THE REQUEST:
Look through the material and tally each line bearing the word "objects". Give only the total.

___ EXERCISE INPUT

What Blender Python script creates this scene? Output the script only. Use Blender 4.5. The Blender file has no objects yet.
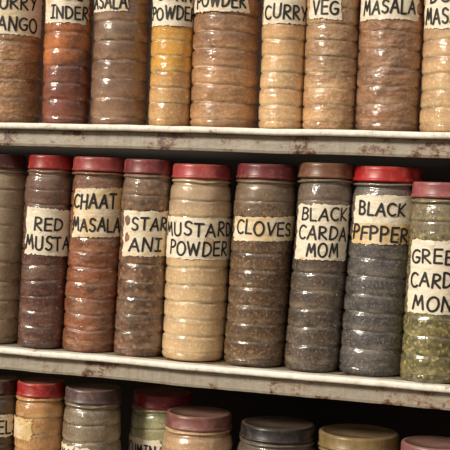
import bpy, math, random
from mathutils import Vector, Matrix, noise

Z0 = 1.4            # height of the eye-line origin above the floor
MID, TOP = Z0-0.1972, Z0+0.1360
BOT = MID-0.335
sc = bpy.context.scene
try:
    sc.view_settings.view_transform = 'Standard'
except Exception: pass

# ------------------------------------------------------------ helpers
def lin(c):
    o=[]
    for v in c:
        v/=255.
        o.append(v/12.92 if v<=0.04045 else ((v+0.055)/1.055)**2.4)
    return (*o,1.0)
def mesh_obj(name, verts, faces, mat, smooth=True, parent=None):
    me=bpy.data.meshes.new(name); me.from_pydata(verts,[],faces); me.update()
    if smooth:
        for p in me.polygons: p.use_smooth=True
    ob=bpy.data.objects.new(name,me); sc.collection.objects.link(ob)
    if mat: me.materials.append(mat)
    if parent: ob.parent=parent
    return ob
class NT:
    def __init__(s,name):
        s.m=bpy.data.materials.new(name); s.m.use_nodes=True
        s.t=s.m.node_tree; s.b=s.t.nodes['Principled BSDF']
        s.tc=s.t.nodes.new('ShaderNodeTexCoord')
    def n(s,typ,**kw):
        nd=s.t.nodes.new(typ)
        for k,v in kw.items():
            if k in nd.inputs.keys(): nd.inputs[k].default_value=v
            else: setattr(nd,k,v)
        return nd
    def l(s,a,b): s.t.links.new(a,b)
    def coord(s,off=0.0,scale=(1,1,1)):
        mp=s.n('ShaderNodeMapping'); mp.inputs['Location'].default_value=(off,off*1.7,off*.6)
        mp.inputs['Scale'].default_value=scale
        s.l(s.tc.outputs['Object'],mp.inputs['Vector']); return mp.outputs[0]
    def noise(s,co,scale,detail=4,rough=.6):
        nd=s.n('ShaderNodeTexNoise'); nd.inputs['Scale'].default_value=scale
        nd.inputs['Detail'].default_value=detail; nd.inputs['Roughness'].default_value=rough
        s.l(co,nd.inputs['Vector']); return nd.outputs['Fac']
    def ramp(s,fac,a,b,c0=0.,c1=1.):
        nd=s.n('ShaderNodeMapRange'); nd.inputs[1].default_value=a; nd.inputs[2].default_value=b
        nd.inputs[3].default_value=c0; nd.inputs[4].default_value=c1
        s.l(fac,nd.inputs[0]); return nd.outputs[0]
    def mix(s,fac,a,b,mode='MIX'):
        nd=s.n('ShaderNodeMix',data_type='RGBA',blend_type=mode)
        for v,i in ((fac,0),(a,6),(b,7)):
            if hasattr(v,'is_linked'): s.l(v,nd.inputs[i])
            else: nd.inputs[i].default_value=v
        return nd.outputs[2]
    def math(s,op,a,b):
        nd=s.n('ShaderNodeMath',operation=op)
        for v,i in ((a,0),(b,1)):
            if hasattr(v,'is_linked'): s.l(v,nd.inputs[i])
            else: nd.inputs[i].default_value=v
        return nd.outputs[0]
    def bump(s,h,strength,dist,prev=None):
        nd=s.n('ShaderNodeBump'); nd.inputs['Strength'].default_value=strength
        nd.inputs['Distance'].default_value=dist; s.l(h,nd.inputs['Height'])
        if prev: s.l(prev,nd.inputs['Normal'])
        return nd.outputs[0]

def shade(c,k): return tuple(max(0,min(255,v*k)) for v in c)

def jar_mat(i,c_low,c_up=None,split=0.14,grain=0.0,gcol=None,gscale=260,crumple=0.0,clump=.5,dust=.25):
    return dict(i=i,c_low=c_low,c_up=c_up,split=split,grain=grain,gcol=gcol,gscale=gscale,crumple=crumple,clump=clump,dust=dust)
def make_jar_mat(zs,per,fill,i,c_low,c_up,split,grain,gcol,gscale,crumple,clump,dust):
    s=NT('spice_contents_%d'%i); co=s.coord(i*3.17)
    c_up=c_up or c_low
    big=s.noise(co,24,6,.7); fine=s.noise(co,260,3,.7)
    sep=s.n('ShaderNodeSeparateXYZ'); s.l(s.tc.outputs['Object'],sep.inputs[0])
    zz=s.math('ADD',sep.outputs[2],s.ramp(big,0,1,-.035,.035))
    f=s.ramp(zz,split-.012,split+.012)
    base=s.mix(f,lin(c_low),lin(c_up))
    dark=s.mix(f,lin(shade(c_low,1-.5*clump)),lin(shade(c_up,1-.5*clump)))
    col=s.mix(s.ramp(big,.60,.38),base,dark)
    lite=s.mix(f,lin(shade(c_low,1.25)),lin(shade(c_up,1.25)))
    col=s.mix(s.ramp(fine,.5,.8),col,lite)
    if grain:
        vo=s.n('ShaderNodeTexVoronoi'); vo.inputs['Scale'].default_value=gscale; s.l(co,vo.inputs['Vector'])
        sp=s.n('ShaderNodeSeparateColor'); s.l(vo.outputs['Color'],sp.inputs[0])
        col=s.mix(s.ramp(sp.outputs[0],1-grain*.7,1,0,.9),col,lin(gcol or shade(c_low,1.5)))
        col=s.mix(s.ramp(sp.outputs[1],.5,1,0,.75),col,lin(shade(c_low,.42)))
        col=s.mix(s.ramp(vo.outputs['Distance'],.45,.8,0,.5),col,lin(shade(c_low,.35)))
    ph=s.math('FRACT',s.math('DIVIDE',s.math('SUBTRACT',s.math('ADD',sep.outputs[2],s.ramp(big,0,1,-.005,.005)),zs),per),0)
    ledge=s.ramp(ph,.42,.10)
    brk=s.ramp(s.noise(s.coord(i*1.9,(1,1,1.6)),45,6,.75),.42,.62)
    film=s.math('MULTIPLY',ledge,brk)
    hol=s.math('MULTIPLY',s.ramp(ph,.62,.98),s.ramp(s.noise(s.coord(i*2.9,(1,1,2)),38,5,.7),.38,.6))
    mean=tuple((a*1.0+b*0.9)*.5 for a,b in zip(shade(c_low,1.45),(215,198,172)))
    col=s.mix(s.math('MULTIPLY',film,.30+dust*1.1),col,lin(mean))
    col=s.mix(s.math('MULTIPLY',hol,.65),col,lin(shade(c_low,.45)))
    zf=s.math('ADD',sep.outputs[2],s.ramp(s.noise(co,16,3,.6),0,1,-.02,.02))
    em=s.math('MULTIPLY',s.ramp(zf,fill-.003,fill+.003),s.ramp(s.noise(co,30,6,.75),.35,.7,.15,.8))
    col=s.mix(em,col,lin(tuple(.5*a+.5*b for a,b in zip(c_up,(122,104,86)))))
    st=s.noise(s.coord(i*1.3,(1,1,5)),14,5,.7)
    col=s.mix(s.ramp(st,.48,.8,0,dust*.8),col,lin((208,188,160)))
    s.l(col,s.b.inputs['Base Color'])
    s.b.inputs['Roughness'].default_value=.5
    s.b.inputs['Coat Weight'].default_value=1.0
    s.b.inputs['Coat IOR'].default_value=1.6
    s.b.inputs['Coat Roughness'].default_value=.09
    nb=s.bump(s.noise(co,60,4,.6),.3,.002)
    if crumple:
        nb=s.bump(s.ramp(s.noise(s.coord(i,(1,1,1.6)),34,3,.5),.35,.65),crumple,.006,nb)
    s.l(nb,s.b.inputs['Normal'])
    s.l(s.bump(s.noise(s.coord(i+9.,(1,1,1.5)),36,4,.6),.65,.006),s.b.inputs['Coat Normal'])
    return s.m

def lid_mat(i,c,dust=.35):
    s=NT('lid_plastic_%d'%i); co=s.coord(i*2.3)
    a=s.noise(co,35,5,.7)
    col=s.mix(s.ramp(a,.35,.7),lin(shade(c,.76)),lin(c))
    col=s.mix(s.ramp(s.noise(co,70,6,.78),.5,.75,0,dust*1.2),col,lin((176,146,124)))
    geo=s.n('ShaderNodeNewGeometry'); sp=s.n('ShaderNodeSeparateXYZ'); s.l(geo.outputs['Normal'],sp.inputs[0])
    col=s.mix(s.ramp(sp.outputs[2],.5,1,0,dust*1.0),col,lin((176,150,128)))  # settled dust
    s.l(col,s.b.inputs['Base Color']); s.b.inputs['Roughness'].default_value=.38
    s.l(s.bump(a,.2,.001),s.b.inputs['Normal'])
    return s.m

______
___ EXERCISE INPUT

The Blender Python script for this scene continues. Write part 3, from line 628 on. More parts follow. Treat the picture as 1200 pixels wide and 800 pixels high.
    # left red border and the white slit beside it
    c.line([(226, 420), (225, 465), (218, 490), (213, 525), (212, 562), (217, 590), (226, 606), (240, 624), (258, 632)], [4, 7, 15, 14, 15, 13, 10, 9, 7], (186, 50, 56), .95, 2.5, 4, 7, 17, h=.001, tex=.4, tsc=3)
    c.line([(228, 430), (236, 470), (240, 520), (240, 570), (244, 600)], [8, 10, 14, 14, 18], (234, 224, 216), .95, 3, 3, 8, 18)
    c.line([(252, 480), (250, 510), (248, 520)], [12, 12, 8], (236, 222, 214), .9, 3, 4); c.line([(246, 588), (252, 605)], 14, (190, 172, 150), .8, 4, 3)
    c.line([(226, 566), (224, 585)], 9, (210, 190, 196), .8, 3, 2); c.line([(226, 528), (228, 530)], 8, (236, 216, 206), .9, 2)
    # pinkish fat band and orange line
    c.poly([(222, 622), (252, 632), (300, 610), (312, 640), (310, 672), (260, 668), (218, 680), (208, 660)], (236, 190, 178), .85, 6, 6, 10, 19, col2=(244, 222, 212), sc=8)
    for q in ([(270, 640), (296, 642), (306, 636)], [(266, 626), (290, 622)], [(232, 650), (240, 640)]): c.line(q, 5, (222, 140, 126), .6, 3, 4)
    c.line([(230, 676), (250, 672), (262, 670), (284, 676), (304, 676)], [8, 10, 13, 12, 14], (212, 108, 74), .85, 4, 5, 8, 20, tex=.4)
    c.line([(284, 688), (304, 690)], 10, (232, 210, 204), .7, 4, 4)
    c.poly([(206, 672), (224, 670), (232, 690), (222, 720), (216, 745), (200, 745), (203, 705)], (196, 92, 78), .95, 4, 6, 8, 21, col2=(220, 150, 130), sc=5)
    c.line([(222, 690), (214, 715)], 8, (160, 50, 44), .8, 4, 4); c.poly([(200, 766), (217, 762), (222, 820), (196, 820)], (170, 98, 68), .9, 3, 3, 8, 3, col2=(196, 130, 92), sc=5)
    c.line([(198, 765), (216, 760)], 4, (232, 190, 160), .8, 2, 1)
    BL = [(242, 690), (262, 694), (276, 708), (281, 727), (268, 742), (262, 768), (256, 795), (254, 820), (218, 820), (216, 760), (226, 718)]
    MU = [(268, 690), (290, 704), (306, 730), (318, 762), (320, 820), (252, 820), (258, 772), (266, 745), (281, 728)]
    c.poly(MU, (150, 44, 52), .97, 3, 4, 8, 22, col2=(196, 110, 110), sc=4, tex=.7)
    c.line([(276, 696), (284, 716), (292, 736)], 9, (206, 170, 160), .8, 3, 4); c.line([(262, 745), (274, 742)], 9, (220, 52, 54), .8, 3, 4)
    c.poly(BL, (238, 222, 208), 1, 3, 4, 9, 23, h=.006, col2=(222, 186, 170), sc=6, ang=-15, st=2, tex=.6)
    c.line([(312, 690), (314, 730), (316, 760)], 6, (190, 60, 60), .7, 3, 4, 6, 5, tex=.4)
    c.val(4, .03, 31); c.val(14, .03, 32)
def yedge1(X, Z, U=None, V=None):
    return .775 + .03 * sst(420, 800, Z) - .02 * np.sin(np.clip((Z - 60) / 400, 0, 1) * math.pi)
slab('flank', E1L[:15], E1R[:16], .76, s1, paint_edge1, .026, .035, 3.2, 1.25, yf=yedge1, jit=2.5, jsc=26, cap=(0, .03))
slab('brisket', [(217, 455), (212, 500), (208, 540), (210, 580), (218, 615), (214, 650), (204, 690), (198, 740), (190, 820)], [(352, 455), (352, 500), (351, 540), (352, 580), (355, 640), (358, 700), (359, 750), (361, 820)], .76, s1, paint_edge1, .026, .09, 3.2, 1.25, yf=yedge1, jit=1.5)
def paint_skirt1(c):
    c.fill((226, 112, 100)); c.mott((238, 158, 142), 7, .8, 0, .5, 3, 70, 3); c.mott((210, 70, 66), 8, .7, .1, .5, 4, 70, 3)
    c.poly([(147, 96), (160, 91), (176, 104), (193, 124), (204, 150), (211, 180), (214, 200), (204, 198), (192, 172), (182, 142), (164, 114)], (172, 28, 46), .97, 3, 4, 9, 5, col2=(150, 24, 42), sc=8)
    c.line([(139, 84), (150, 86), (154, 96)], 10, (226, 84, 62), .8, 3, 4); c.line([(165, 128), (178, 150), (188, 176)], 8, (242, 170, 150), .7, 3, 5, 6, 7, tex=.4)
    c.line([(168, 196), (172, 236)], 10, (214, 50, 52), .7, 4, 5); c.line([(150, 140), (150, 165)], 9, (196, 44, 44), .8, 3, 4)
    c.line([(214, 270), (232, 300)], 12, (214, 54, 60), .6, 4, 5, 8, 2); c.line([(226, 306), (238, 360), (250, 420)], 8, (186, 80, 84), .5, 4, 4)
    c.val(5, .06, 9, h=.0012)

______
___ EXERCISE INPUT

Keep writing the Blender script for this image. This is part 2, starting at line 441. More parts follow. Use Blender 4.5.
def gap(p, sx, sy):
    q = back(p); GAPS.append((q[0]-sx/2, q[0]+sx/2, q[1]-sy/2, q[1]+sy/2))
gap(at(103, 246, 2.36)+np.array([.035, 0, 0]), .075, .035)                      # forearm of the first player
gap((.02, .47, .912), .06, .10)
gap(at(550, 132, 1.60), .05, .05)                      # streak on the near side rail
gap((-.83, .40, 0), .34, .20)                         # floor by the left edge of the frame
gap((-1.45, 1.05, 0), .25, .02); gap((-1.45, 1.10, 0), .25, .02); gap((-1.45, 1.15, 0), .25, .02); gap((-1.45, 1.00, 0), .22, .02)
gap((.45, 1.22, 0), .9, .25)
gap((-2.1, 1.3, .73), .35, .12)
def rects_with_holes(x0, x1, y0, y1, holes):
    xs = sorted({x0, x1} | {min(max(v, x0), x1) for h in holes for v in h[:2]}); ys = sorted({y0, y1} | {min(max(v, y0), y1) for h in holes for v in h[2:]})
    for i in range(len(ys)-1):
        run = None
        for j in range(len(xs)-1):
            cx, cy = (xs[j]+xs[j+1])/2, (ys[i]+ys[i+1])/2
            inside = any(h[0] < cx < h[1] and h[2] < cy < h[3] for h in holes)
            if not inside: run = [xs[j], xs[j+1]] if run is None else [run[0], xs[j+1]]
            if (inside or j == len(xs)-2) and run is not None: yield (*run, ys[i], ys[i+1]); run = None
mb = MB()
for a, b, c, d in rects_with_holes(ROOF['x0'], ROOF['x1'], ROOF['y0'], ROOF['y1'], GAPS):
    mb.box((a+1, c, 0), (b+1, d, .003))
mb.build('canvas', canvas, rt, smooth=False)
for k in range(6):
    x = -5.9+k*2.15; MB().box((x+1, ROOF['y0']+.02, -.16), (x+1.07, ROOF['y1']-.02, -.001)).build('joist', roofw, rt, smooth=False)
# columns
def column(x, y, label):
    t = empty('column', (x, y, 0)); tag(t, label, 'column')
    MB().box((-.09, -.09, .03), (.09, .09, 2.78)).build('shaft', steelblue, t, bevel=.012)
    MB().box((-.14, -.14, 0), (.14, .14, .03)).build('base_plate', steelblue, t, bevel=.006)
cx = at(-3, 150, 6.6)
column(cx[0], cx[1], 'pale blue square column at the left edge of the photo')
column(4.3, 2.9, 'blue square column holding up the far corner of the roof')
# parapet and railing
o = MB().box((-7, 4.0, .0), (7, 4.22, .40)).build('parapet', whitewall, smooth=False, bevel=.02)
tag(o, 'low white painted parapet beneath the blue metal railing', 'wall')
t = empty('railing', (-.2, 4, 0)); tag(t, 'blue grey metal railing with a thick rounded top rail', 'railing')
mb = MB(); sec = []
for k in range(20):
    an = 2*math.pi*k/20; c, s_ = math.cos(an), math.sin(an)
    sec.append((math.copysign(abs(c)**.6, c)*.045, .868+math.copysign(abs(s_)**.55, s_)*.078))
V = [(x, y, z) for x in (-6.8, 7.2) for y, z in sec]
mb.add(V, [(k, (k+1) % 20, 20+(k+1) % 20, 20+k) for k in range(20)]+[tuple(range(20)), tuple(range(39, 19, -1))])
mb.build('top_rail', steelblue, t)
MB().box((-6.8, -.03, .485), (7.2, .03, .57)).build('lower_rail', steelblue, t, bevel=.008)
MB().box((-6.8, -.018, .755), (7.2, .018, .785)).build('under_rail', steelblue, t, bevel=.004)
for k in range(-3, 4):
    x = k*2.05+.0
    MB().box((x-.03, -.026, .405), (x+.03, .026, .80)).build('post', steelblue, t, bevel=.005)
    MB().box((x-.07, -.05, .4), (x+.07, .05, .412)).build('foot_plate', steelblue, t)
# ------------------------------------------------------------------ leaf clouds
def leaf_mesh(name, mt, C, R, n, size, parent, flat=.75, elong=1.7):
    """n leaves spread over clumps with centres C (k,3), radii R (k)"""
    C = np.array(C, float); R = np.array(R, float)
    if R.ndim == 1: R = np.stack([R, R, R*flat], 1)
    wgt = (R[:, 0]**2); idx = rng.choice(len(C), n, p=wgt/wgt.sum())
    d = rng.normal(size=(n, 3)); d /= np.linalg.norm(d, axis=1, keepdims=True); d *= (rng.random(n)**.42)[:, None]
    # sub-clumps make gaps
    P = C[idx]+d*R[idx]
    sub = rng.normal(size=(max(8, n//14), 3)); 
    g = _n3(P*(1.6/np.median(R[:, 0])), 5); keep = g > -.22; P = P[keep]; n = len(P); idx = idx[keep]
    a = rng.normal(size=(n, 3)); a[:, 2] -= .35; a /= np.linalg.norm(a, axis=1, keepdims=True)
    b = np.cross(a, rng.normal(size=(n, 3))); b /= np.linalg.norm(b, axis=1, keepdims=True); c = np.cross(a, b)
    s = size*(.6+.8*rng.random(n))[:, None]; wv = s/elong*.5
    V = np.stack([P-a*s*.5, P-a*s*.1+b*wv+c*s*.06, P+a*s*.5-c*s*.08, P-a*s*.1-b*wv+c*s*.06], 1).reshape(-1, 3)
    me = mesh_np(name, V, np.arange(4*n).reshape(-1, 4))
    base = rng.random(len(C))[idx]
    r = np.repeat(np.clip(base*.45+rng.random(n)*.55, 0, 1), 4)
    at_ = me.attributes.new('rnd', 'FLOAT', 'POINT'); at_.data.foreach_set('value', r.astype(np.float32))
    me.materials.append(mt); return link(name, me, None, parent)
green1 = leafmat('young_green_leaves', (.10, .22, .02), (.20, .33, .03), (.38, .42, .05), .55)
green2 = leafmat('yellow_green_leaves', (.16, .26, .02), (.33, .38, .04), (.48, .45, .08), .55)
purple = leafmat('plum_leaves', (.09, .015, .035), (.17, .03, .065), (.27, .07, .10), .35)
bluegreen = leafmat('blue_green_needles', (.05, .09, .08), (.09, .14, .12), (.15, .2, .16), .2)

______

EXERCISE ANSWER:
2